* **DIRECTION**: Work out how many lines in the listing below include the word "this". Give nothing but the number.

* **DATA SECTION**:
>> START

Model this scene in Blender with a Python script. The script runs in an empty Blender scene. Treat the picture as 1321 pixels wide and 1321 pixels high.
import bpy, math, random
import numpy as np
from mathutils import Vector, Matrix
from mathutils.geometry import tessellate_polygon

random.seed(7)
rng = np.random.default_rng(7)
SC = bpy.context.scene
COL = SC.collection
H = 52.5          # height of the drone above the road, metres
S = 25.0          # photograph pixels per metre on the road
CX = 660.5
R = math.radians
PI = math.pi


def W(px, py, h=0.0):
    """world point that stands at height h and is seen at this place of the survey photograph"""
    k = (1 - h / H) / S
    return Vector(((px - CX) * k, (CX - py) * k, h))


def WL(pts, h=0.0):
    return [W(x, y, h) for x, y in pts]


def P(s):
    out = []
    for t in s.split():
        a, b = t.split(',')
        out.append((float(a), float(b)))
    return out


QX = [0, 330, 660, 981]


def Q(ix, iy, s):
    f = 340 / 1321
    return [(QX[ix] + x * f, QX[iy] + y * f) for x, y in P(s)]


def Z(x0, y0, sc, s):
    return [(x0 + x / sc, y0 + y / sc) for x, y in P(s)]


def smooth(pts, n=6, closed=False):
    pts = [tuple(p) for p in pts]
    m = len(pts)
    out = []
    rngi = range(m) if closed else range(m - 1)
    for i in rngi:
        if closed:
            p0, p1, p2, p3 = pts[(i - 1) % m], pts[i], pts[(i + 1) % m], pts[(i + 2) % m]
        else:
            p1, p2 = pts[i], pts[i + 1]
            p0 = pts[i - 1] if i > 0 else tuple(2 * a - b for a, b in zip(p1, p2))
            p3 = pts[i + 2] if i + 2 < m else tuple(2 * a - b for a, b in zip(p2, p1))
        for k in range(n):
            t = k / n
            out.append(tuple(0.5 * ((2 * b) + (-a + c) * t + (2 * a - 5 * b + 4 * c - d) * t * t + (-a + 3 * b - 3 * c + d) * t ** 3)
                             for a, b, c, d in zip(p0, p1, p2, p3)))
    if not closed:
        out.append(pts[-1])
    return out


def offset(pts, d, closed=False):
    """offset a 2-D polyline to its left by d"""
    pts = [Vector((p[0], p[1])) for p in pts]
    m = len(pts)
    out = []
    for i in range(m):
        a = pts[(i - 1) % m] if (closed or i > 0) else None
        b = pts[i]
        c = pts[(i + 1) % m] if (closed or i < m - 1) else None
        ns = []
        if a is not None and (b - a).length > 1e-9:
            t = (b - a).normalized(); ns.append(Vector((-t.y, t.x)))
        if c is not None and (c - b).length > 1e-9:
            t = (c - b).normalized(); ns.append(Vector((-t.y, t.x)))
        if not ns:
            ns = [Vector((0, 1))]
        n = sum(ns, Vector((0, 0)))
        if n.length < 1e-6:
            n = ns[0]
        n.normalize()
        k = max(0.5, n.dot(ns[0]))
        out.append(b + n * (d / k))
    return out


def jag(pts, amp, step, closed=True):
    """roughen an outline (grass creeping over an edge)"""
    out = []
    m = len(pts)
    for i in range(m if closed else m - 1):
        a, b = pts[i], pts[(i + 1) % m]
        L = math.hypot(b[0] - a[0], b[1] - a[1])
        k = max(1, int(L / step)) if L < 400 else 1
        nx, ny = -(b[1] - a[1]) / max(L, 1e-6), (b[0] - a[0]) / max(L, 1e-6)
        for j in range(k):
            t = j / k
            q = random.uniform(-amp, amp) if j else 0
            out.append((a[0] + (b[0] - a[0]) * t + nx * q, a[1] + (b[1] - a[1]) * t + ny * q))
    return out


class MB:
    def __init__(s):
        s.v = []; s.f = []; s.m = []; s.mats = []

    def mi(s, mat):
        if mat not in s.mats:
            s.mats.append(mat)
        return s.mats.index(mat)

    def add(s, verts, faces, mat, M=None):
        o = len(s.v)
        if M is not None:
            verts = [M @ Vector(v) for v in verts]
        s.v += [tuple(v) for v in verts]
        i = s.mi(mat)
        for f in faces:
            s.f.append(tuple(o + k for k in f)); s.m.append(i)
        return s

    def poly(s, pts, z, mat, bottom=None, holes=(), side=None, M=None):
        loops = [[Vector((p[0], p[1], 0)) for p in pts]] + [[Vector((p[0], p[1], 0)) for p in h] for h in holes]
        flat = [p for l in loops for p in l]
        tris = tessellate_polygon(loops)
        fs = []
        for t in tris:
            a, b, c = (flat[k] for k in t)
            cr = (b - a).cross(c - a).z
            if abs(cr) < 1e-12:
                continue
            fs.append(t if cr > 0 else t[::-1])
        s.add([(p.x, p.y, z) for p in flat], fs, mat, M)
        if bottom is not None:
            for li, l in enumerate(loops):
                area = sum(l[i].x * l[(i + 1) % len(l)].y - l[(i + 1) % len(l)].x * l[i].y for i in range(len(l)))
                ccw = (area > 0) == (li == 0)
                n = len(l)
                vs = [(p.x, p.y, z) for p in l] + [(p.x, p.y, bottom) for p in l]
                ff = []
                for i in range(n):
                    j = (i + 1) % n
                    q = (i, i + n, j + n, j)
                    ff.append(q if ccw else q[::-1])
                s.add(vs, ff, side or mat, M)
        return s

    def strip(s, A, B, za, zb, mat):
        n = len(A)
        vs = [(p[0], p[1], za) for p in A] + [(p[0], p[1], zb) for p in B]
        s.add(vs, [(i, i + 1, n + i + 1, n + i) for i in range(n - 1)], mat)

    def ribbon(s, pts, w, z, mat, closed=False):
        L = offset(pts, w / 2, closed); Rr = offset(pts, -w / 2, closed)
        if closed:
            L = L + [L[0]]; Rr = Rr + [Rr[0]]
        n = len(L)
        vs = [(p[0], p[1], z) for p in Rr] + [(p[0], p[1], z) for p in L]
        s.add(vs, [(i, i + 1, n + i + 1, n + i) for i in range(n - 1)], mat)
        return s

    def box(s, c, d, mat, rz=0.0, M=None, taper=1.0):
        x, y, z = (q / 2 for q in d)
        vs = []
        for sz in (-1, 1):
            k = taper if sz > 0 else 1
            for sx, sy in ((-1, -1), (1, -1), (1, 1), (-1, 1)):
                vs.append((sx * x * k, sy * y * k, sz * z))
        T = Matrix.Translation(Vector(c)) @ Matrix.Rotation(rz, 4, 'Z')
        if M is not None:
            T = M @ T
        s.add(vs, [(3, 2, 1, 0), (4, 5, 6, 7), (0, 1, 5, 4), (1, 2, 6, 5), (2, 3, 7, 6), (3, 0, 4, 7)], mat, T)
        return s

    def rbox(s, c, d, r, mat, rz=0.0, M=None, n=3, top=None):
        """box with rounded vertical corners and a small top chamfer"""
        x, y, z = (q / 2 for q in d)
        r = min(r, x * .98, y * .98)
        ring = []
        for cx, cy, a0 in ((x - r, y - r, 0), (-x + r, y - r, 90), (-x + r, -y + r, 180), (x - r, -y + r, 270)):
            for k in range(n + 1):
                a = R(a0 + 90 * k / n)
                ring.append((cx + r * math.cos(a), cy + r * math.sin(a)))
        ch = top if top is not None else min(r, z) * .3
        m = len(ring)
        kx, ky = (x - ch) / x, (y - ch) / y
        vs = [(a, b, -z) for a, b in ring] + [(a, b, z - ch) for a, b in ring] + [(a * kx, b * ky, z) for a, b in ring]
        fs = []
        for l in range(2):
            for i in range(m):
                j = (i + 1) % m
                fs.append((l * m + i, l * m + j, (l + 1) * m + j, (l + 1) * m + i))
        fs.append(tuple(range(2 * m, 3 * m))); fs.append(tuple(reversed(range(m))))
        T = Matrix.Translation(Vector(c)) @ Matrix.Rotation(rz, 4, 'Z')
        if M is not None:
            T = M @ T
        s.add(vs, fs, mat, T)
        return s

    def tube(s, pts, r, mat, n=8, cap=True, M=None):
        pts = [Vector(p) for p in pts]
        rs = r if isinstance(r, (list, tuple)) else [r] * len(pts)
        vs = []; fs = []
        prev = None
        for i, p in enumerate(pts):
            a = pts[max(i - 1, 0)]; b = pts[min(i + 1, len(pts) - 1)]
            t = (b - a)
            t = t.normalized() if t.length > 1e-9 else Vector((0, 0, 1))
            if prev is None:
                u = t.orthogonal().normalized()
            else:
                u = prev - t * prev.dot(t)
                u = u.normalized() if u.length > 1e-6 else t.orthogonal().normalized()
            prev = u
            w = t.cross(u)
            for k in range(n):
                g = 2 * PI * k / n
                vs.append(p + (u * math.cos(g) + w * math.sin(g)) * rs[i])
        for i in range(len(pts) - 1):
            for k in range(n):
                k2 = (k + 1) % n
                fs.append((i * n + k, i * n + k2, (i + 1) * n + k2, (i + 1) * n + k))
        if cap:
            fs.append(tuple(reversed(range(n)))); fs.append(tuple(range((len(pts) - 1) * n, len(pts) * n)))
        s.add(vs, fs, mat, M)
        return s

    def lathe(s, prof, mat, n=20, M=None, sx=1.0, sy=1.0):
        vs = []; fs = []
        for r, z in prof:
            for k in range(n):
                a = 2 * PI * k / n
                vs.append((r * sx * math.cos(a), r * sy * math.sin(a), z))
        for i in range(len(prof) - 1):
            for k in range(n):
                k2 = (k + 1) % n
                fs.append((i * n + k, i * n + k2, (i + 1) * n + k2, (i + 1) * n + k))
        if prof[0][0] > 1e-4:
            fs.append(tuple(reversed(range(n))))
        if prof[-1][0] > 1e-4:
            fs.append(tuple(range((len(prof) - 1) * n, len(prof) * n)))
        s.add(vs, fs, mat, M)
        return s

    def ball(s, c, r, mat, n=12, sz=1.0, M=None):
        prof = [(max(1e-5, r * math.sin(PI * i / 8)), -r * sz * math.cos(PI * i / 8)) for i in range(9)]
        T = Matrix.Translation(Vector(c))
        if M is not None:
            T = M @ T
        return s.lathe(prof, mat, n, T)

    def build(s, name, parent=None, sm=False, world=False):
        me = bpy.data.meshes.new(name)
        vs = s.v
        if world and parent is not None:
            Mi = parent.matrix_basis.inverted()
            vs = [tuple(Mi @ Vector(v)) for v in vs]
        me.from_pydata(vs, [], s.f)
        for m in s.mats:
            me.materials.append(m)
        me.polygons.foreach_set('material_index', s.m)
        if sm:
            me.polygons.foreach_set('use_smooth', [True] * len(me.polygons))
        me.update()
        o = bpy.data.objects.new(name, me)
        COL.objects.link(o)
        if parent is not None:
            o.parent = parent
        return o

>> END

* **RESULT BELOW**: 2